Early-d-metal Janus MXenes as near-thermoneutral hydrogen evolution electrocatalysts: role of anion identity and d-band asymmetry

Abstract

Identifying earth-abundant alternatives to platinum for the hydrogen evolution reaction (HER) remains a central challenge in electrocatalysis. Janus MXenes—two-dimensional carbides or nitrides with chemically distinct metal sublattices—break the mirror symmetry of conventional MXenes and create an electronic non-equivalence between the two oxygen-terminated surfaces that is inaccessible in symmetric structures.

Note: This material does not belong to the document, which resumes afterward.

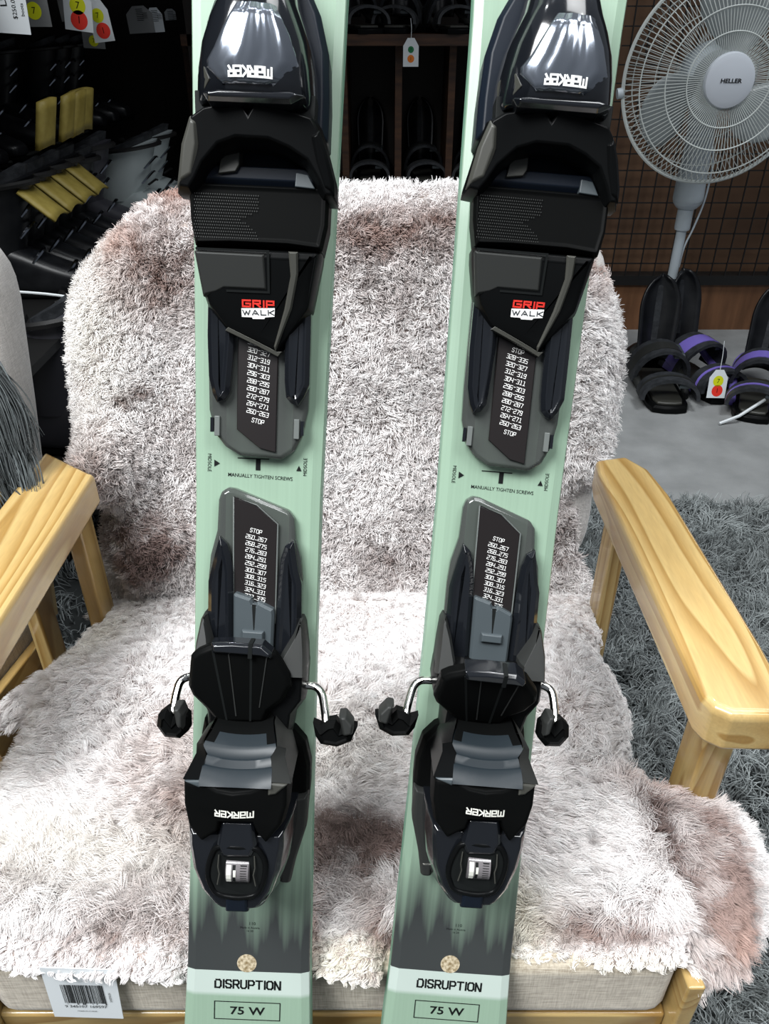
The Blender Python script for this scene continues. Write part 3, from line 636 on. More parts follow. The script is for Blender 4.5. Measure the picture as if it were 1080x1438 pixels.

Here we exploit this asymmetry through a spin-polarised GGA + U density functional theory screening of six O-terminated Janus MXenes M₁M₂XO₂ (M₁/M₂ = Ti/Zr, V/Nb, Cr/Mo; X = C, N), constructed as a 3 × 2 factorial series that disentangles d-electron count, 3d/4d orbital extent, and anion electronegativity. Among the thermodynamically stable candidates, only the group-5 VNb pair achieves near-thermoneutral hydrogen binding: VNbCO₂ (ΔG_H* = −0.03 eV) and VNbNO₂ (−0.11 eV) both satisfy |ΔG_H*| ≤ 0.3 eV, whereas the group-4 TiZr systems under-bind and the group-6 CrMo nitride exhibits anomalous under-binding driven by exchange splitting of the Cr d-states. A site-resolved d-band centre analysis reveals that the 3d-metal ε_d correlates strongly with ΔG_H* across the non-magnetic systems (R = −0.91) but loses predictive power when spin polarisation is significant. The anion sublattice acts as a secondary compositional lever—shifting ΔG_H* by 0.08 eV within the VNb pair while triggering a 0.67 eV destabilising swing in the magnetic CrMo pair—demonstrating that its tuning capacity is contingent on the metal pair having first placed the system near the volcano apex. These results establish that optimal HER performance in early-d-metal Janus MXenes requires a non-magnetic, spatially asymmetric 3d/4d pair at intermediate d-filling, and identify the VNb combination as a computationally promising candidate for noble-metal-free electrocatalysis.